▶ PROMPT
Reproduce every entry exactly, without alteration.

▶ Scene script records
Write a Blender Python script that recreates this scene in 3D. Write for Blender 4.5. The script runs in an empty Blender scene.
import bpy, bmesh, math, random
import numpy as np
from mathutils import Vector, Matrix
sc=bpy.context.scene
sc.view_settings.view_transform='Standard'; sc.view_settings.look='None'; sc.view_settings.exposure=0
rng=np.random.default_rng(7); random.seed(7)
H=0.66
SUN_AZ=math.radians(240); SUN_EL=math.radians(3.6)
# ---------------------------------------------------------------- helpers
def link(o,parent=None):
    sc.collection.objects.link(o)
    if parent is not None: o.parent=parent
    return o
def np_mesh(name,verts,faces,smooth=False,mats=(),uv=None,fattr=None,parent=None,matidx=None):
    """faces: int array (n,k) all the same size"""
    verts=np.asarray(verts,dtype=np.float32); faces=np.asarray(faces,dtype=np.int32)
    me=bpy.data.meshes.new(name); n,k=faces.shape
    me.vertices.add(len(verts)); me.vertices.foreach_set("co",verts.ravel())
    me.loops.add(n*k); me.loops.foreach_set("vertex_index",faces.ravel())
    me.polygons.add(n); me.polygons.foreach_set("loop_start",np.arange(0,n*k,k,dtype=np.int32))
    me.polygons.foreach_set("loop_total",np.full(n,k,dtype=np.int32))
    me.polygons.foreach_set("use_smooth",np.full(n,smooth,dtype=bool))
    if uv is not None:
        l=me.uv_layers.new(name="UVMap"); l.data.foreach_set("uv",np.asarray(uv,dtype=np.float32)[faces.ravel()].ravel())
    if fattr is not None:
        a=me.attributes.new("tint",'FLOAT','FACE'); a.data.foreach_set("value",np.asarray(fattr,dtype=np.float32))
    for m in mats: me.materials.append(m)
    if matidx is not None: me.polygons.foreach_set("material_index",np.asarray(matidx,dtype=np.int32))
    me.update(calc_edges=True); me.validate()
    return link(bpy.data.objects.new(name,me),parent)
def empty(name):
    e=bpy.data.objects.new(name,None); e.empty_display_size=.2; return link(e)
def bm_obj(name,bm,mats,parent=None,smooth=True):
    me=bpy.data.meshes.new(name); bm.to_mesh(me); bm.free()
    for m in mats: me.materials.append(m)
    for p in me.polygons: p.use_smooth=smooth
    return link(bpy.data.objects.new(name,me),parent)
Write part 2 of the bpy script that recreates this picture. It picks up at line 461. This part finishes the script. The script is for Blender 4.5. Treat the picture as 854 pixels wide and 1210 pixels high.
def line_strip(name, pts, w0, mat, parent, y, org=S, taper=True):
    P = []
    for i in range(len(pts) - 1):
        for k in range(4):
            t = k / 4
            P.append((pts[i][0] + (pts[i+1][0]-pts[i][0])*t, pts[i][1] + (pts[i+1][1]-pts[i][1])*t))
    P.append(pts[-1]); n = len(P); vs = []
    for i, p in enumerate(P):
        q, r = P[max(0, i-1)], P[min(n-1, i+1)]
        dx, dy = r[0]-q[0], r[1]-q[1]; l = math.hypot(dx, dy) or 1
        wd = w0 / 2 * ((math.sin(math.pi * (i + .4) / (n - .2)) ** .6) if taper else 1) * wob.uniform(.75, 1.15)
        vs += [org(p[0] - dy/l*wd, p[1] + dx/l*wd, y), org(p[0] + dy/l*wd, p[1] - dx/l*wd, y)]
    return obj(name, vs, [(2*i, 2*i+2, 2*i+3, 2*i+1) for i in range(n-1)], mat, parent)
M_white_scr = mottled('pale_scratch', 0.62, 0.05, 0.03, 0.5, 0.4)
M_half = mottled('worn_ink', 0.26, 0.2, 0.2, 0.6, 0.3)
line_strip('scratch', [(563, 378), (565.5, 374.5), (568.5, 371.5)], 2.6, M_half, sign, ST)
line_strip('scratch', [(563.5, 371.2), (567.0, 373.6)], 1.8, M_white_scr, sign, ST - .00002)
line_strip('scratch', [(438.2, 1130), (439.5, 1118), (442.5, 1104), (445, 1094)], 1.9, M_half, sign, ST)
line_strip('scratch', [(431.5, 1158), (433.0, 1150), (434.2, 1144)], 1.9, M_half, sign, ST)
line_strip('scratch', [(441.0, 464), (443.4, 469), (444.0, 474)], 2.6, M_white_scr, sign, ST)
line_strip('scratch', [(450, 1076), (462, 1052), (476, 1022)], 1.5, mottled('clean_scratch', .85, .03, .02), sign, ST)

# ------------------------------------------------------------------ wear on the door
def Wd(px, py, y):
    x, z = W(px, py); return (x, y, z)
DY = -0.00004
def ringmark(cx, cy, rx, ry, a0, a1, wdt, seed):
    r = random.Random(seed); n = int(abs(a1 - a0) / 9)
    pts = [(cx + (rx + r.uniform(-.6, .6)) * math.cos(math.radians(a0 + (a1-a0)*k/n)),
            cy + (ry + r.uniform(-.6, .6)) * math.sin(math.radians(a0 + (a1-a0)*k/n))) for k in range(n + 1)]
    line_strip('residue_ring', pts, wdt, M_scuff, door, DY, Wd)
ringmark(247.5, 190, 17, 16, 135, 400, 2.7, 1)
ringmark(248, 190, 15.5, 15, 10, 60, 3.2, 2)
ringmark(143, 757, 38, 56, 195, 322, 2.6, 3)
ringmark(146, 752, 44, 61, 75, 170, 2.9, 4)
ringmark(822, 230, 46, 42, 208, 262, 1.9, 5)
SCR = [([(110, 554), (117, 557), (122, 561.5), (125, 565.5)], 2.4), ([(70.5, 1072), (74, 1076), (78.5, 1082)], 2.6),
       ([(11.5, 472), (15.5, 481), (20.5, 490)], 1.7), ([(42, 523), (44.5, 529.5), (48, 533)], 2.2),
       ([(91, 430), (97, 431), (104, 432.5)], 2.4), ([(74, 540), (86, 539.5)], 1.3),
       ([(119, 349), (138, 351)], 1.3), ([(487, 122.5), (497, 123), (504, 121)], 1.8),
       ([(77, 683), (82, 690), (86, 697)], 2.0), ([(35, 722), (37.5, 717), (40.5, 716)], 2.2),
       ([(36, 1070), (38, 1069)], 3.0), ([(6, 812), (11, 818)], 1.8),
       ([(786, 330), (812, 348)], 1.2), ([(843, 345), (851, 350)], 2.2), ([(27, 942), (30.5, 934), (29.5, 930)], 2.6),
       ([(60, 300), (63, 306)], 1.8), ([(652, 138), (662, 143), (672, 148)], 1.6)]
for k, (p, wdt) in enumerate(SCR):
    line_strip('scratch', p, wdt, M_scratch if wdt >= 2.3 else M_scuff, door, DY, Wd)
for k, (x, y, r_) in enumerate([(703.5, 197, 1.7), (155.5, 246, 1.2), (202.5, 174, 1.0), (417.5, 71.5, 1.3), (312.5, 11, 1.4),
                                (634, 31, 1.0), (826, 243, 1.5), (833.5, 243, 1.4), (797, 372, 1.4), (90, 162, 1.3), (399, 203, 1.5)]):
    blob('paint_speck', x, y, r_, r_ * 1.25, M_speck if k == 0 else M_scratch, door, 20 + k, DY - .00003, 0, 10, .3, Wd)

▶ OUTPUT FOR THIS EXERCISE
Write a Blender Python script that recreates this scene in 3D. Write for Blender 4.5. The script runs in an empty Blender scene.
import bpy, bmesh, math, random
import numpy as np
from mathutils import Vector, Matrix
sc=bpy.context.scene
sc.view_settings.view_transform='Standard'; sc.view_settings.look='None'; sc.view_settings.exposure=0
rng=np.random.default_rng(7); random.seed(7)
H=0.66
SUN_AZ=math.radians(240); SUN_EL=math.radians(3.6)
# ---------------------------------------------------------------- helpers
def link(o,parent=None):
    sc.collection.objects.link(o)
    if parent is not None: o.parent=parent
    return o
def np_mesh(name,verts,faces,smooth=False,mats=(),uv=None,fattr=None,parent=None,matidx=None):
    """faces: int array (n,k) all the same size"""
    verts=np.asarray(verts,dtype=np.float32); faces=np.asarray(faces,dtype=np.int32)
    me=bpy.data.meshes.new(name); n,k=faces.shape
    me.vertices.add(len(verts)); me.vertices.foreach_set("co",verts.ravel())
    me.loops.add(n*k); me.loops.foreach_set("vertex_index",faces.ravel())
    me.polygons.add(n); me.polygons.foreach_set("loop_start",np.arange(0,n*k,k,dtype=np.int32))
    me.polygons.foreach_set("loop_total",np.full(n,k,dtype=np.int32))
    me.polygons.foreach_set("use_smooth",np.full(n,smooth,dtype=bool))
    if uv is not None:
        l=me.uv_layers.new(name="UVMap"); l.data.foreach_set("uv",np.asarray(uv,dtype=np.float32)[faces.ravel()].ravel())
    if fattr is not None:
        a=me.attributes.new("tint",'FLOAT','FACE'); a.data.foreach_set("value",np.asarray(fattr,dtype=np.float32))
    for m in mats: me.materials.append(m)
    if matidx is not None: me.polygons.foreach_set("material_index",np.asarray(matidx,dtype=np.int32))
    me.update(calc_edges=True); me.validate()
    return link(bpy.data.objects.new(name,me),parent)
def empty(name):
    e=bpy.data.objects.new(name,None); e.empty_display_size=.2; return link(e)
def bm_obj(name,bm,mats,parent=None,smooth=True):
    me=bpy.data.meshes.new(name); bm.to_mesh(me); bm.free()
    for m in mats: me.materials.append(m)
    for p in me.polygons: p.use_smooth=smooth
    return link(bpy.data.objects.new(name,me),parent)
Write part 2 of the bpy script that recreates this picture. It picks up at line 461. This part finishes the script. The script is for Blender 4.5. Treat the picture as 854 pixels wide and 1210 pixels high.
def line_strip(name, pts, w0, mat, parent, y, org=S, taper=True):
    P = []
    for i in range(len(pts) - 1):
        for k in range(4):
            t = k / 4
            P.append((pts[i][0] + (pts[i+1][0]-pts[i][0])*t, pts[i][1] + (pts[i+1][1]-pts[i][1])*t))
    P.append(pts[-1]); n = len(P); vs = []
    for i, p in enumerate(P):
        q, r = P[max(0, i-1)], P[min(n-1, i+1)]
        dx, dy = r[0]-q[0], r[1]-q[1]; l = math.hypot(dx, dy) or 1
        wd = w0 / 2 * ((math.sin(math.pi * (i + .4) / (n - .2)) ** .6) if taper else 1) * wob.uniform(.75, 1.15)
        vs += [org(p[0] - dy/l*wd, p[1] + dx/l*wd, y), org(p[0] + dy/l*wd, p[1] - dx/l*wd, y)]
    return obj(name, vs, [(2*i, 2*i+2, 2*i+3, 2*i+1) for i in range(n-1)], mat, parent)
M_white_scr = mottled('pale_scratch', 0.62, 0.05, 0.03, 0.5, 0.4)
M_half = mottled('worn_ink', 0.26, 0.2, 0.2, 0.6, 0.3)
line_strip('scratch', [(563, 378), (565.5, 374.5), (568.5, 371.5)], 2.6, M_half, sign, ST)
line_strip('scratch', [(563.5, 371.2), (567.0, 373.6)], 1.8, M_white_scr, sign, ST - .00002)
line_strip('scratch', [(438.2, 1130), (439.5, 1118), (442.5, 1104), (445, 1094)], 1.9, M_half, sign, ST)
line_strip('scratch', [(431.5, 1158), (433.0, 1150), (434.2, 1144)], 1.9, M_half, sign, ST)
line_strip('scratch', [(441.0, 464), (443.4, 469), (444.0, 474)], 2.6, M_white_scr, sign, ST)
line_strip('scratch', [(450, 1076), (462, 1052), (476, 1022)], 1.5, mottled('clean_scratch', .85, .03, .02), sign, ST)

# ------------------------------------------------------------------ wear on the door
def Wd(px, py, y):
    x, z = W(px, py); return (x, y, z)
DY = -0.00004
def ringmark(cx, cy, rx, ry, a0, a1, wdt, seed):
    r = random.Random(seed); n = int(abs(a1 - a0) / 9)
    pts = [(cx + (rx + r.uniform(-.6, .6)) * math.cos(math.radians(a0 + (a1-a0)*k/n)),
            cy + (ry + r.uniform(-.6, .6)) * math.sin(math.radians(a0 + (a1-a0)*k/n))) for k in range(n + 1)]
    line_strip('residue_ring', pts, wdt, M_scuff, door, DY, Wd)
ringmark(247.5, 190, 17, 16, 135, 400, 2.7, 1)
ringmark(248, 190, 15.5, 15, 10, 60, 3.2, 2)
ringmark(143, 757, 38, 56, 195, 322, 2.6, 3)
ringmark(146, 752, 44, 61, 75, 170, 2.9, 4)
ringmark(822, 230, 46, 42, 208, 262, 1.9, 5)
SCR = [([(110, 554), (117, 557), (122, 561.5), (125, 565.5)], 2.4), ([(70.5, 1072), (74, 1076), (78.5, 1082)], 2.6),
       ([(11.5, 472), (15.5, 481), (20.5, 490)], 1.7), ([(42, 523), (44.5, 529.5), (48, 533)], 2.2),
       ([(91, 430), (97, 431), (104, 432.5)], 2.4), ([(74, 540), (86, 539.5)], 1.3),
       ([(119, 349), (138, 351)], 1.3), ([(487, 122.5), (497, 123), (504, 121)], 1.8),
       ([(77, 683), (82, 690), (86, 697)], 2.0), ([(35, 722), (37.5, 717), (40.5, 716)], 2.2),
       ([(36, 1070), (38, 1069)], 3.0), ([(6, 812), (11, 818)], 1.8),
       ([(786, 330), (812, 348)], 1.2), ([(843, 345), (851, 350)], 2.2), ([(27, 942), (30.5, 934), (29.5, 930)], 2.6),
       ([(60, 300), (63, 306)], 1.8), ([(652, 138), (662, 143), (672, 148)], 1.6)]
for k, (p, wdt) in enumerate(SCR):
    line_strip('scratch', p, wdt, M_scratch if wdt >= 2.3 else M_scuff, door, DY, Wd)
for k, (x, y, r_) in enumerate([(703.5, 197, 1.7), (155.5, 246, 1.2), (202.5, 174, 1.0), (417.5, 71.5, 1.3), (312.5, 11, 1.4),
                                (634, 31, 1.0), (826, 243, 1.5), (833.5, 243, 1.4), (797, 372, 1.4), (90, 162, 1.3), (399, 203, 1.5)]):
    blob('paint_speck', x, y, r_, r_ * 1.25, M_speck if k == 0 else M_scratch, door, 20 + k, DY - .00003, 0, 10, .3, Wd)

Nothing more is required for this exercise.